- [What you need to do]
Can you write out the whole listing exactly?

- [Dataset extract]
* * * * * * * * *

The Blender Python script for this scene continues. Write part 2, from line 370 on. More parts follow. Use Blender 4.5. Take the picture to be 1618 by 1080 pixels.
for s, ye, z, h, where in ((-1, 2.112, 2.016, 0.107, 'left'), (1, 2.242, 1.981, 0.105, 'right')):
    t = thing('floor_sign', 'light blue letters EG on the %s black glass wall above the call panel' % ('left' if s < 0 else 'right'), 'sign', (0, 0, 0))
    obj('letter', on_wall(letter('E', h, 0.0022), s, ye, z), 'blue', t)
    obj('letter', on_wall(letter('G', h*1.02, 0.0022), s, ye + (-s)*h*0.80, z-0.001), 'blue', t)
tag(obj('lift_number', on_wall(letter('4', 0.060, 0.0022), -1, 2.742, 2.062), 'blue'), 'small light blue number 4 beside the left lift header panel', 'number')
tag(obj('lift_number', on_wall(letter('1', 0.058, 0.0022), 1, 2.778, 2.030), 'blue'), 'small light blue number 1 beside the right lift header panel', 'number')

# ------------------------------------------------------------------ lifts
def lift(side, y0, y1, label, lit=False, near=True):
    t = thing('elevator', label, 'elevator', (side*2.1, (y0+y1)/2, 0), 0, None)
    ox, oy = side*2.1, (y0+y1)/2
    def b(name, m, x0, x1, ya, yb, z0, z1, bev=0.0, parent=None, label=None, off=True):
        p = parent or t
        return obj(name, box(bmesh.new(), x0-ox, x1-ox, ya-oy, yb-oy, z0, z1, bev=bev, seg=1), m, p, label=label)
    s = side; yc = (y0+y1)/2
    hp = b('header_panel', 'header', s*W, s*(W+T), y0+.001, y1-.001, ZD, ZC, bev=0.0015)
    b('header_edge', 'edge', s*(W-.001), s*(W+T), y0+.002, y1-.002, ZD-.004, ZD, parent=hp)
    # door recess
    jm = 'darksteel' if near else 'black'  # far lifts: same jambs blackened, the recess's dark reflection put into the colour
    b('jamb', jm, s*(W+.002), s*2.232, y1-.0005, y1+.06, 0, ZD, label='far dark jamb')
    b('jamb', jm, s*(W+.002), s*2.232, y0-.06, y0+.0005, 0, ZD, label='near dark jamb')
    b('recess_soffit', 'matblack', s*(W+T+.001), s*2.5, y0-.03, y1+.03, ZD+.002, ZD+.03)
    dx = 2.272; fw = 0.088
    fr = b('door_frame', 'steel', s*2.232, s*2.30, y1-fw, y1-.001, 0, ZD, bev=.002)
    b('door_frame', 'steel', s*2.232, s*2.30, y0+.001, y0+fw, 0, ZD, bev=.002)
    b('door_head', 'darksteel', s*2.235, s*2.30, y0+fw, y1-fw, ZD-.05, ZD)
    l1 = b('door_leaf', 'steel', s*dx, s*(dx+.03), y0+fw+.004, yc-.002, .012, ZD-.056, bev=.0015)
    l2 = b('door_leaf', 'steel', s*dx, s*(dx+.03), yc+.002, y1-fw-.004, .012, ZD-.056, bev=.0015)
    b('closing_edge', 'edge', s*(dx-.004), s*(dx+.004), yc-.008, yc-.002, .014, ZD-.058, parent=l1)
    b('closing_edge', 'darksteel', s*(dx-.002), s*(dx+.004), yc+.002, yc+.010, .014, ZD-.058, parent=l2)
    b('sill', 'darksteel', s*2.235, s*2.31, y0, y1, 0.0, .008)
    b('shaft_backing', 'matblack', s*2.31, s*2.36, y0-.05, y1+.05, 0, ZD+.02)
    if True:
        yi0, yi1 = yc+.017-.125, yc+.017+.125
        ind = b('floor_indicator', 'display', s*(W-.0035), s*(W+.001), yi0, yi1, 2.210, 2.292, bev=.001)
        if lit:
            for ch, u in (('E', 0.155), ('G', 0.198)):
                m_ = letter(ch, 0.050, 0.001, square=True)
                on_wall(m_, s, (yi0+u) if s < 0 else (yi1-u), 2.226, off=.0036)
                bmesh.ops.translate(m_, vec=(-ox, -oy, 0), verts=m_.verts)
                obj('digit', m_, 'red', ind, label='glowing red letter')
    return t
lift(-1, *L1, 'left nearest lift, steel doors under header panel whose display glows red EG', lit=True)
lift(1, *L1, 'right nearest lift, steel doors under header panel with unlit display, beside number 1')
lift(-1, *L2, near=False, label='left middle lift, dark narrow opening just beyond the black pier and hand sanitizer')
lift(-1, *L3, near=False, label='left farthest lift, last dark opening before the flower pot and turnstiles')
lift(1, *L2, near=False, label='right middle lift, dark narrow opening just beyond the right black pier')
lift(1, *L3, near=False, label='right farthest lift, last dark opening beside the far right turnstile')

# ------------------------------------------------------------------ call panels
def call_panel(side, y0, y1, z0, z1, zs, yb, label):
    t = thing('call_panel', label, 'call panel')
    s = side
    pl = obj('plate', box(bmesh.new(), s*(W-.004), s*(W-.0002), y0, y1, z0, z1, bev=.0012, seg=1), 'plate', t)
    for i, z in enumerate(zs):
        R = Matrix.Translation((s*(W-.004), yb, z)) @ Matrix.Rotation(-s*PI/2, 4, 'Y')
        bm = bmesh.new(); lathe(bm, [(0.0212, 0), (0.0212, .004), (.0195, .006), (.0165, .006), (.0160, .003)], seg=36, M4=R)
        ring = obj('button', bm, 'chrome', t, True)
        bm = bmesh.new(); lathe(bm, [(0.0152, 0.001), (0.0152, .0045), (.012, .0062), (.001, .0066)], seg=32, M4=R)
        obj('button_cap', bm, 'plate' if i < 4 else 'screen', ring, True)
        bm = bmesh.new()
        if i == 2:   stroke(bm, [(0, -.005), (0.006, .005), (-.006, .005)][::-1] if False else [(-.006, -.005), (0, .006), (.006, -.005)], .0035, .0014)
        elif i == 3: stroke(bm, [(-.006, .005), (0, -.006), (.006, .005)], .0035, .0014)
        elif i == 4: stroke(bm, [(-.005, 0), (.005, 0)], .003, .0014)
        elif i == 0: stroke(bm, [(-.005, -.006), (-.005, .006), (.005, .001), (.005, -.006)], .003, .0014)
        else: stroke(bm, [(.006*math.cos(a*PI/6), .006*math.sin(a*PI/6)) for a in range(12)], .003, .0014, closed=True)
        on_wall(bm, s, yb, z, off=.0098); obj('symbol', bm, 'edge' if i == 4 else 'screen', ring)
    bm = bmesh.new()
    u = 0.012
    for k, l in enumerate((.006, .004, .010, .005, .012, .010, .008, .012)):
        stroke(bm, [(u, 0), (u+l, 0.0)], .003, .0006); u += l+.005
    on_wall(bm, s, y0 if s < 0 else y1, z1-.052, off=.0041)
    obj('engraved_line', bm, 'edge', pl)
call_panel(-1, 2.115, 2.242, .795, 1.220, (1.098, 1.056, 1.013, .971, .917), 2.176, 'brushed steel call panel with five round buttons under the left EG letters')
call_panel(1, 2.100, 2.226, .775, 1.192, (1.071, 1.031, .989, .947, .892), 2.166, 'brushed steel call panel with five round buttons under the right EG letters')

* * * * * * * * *

- [Task answer]
The Blender Python script for this scene continues. Write part 2, from line 370 on. More parts follow. Use Blender 4.5. Take the picture to be 1618 by 1080 pixels.
for s, ye, z, h, where in ((-1, 2.112, 2.016, 0.107, 'left'), (1, 2.242, 1.981, 0.105, 'right')):
    t = thing('floor_sign', 'light blue letters EG on the %s black glass wall above the call panel' % ('left' if s < 0 else 'right'), 'sign', (0, 0, 0))
    obj('letter', on_wall(letter('E', h, 0.0022), s, ye, z), 'blue', t)
    obj('letter', on_wall(letter('G', h*1.02, 0.0022), s, ye + (-s)*h*0.80, z-0.001), 'blue', t)
tag(obj('lift_number', on_wall(letter('4', 0.060, 0.0022), -1, 2.742, 2.062), 'blue'), 'small light blue number 4 beside the left lift header panel', 'number')
tag(obj('lift_number', on_wall(letter('1', 0.058, 0.0022), 1, 2.778, 2.030), 'blue'), 'small light blue number 1 beside the right lift header panel', 'number')

# ------------------------------------------------------------------ lifts
def lift(side, y0, y1, label, lit=False, near=True):
    t = thing('elevator', label, 'elevator', (side*2.1, (y0+y1)/2, 0), 0, None)
    ox, oy = side*2.1, (y0+y1)/2
    def b(name, m, x0, x1, ya, yb, z0, z1, bev=0.0, parent=None, label=None, off=True):
        p = parent or t
        return obj(name, box(bmesh.new(), x0-ox, x1-ox, ya-oy, yb-oy, z0, z1, bev=bev, seg=1), m, p, label=label)
    s = side; yc = (y0+y1)/2
    hp = b('header_panel', 'header', s*W, s*(W+T), y0+.001, y1-.001, ZD, ZC, bev=0.0015)
    b('header_edge', 'edge', s*(W-.001), s*(W+T), y0+.002, y1-.002, ZD-.004, ZD, parent=hp)
    # door recess
    jm = 'darksteel' if near else 'black'  # far lifts: same jambs blackened, the recess's dark reflection put into the colour
    b('jamb', jm, s*(W+.002), s*2.232, y1-.0005, y1+.06, 0, ZD, label='far dark jamb')
    b('jamb', jm, s*(W+.002), s*2.232, y0-.06, y0+.0005, 0, ZD, label='near dark jamb')
    b('recess_soffit', 'matblack', s*(W+T+.001), s*2.5, y0-.03, y1+.03, ZD+.002, ZD+.03)
    dx = 2.272; fw = 0.088
    fr = b('door_frame', 'steel', s*2.232, s*2.30, y1-fw, y1-.001, 0, ZD, bev=.002)
    b('door_frame', 'steel', s*2.232, s*2.30, y0+.001, y0+fw, 0, ZD, bev=.002)
    b('door_head', 'darksteel', s*2.235, s*2.30, y0+fw, y1-fw, ZD-.05, ZD)
    l1 = b('door_leaf', 'steel', s*dx, s*(dx+.03), y0+fw+.004, yc-.002, .012, ZD-.056, bev=.0015)
    l2 = b('door_leaf', 'steel', s*dx, s*(dx+.03), yc+.002, y1-fw-.004, .012, ZD-.056, bev=.0015)
    b('closing_edge', 'edge', s*(dx-.004), s*(dx+.004), yc-.008, yc-.002, .014, ZD-.058, parent=l1)
    b('closing_edge', 'darksteel', s*(dx-.002), s*(dx+.004), yc+.002, yc+.010, .014, ZD-.058, parent=l2)
    b('sill', 'darksteel', s*2.235, s*2.31, y0, y1, 0.0, .008)
    b('shaft_backing', 'matblack', s*2.31, s*2.36, y0-.05, y1+.05, 0, ZD+.02)
    if True:
        yi0, yi1 = yc+.017-.125, yc+.017+.125
        ind = b('floor_indicator', 'display', s*(W-.0035), s*(W+.001), yi0, yi1, 2.210, 2.292, bev=.001)
        if lit:
            for ch, u in (('E', 0.155), ('G', 0.198)):
                m_ = letter(ch, 0.050, 0.001, square=True)
                on_wall(m_, s, (yi0+u) if s < 0 else (yi1-u), 2.226, off=.0036)
                bmesh.ops.translate(m_, vec=(-ox, -oy, 0), verts=m_.verts)
                obj('digit', m_, 'red', ind, label='glowing red letter')
    return t
lift(-1, *L1, 'left nearest lift, steel doors under header panel whose display glows red EG', lit=True)
lift(1, *L1, 'right nearest lift, steel doors under header panel with unlit display, beside number 1')
lift(-1, *L2, near=False, label='left middle lift, dark narrow opening just beyond the black pier and hand sanitizer')
lift(-1, *L3, near=False, label='left farthest lift, last dark opening before the flower pot and turnstiles')
lift(1, *L2, near=False, label='right middle lift, dark narrow opening just beyond the right black pier')
lift(1, *L3, near=False, label='right farthest lift, last dark opening beside the far right turnstile')

# ------------------------------------------------------------------ call panels
def call_panel(side, y0, y1, z0, z1, zs, yb, label):
    t = thing('call_panel', label, 'call panel')
    s = side
    pl = obj('plate', box(bmesh.new(), s*(W-.004), s*(W-.0002), y0, y1, z0, z1, bev=.0012, seg=1), 'plate', t)
    for i, z in enumerate(zs):
        R = Matrix.Translation((s*(W-.004), yb, z)) @ Matrix.Rotation(-s*PI/2, 4, 'Y')
        bm = bmesh.new(); lathe(bm, [(0.0212, 0), (0.0212, .004), (.0195, .006), (.0165, .006), (.0160, .003)], seg=36, M4=R)
        ring = obj('button', bm, 'chrome', t, True)
        bm = bmesh.new(); lathe(bm, [(0.0152, 0.001), (0.0152, .0045), (.012, .0062), (.001, .0066)], seg=32, M4=R)
        obj('button_cap', bm, 'plate' if i < 4 else 'screen', ring, True)
        bm = bmesh.new()
        if i == 2:   stroke(bm, [(0, -.005), (0.006, .005), (-.006, .005)][::-1] if False else [(-.006, -.005), (0, .006), (.006, -.005)], .0035, .0014)
        elif i == 3: stroke(bm, [(-.006, .005), (0, -.006), (.006, .005)], .0035, .0014)
        elif i == 4: stroke(bm, [(-.005, 0), (.005, 0)], .003, .0014)
        elif i == 0: stroke(bm, [(-.005, -.006), (-.005, .006), (.005, .001), (.005, -.006)], .003, .0014)
        else: stroke(bm, [(.006*math.cos(a*PI/6), .006*math.sin(a*PI/6)) for a in range(12)], .003, .0014, closed=True)
        on_wall(bm, s, yb, z, off=.0098); obj('symbol', bm, 'edge' if i == 4 else 'screen', ring)
    bm = bmesh.new()
    u = 0.012
    for k, l in enumerate((.006, .004, .010, .005, .012, .010, .008, .012)):
        stroke(bm, [(u, 0), (u+l, 0.0)], .003, .0006); u += l+.005
    on_wall(bm, s, y0 if s < 0 else y1, z1-.052, off=.0041)
    obj('engraved_line', bm, 'edge', pl)
call_panel(-1, 2.115, 2.242, .795, 1.220, (1.098, 1.056, 1.013, .971, .917), 2.176, 'brushed steel call panel with five round buttons under the left EG letters')
call_panel(1, 2.100, 2.226, .775, 1.192, (1.071, 1.031, .989, .947, .892), 2.166, 'brushed steel call panel with five round buttons under the right EG letters')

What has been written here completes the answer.